Whatever failings Adam had were made right with Jesus. And, in the same way, whatever failings we make are ultimately made right in Jesus as well. Jesus has come among us to show up the right pathway. Jesus has come to us to lead us through our failings and our brokenness to a place in which we will succeed, in which we will be whole.
So, let us follow Jesus in the path of our lives, allowing him to lead us back to the Garden of Eden that Adam and Eve were forced to abandoned. Because it is only when we have abandoned pride in our lives—when we have shed concern for ourselves, when we have denied ourselves and disciplined ourselves to the point in which we realize it is not all about us at all—only then will we discover that the temptations that come to us will have no effect on us.
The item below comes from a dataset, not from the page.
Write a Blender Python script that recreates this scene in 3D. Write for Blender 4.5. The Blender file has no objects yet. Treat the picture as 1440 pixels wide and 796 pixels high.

Humility, which we should be cultivating and practicing during this season of Lent, should be what we are cultivating and practicing all the time in our lives. Humility is the best safeguard against temptation. Humility is the remedy to help us back on the road to piecing ourselves back together from our shattered brokenness.
So, as we move through the wasteland of Lent and throughout the rest of our lives, let us be firm and faithful in keeping Jesus as the goal of our life. Let us not let those temptations of pride rule out in our life. In these days of Lent, let us practice personal humility and spiritual fasting. Let Jesus set the standard in our lives. And let him, as he did to Adam and Eve when he died on the cross, raise us up from the places we have fallen in your journey. And let us let him piece our brokenness back into a glorious wholeness.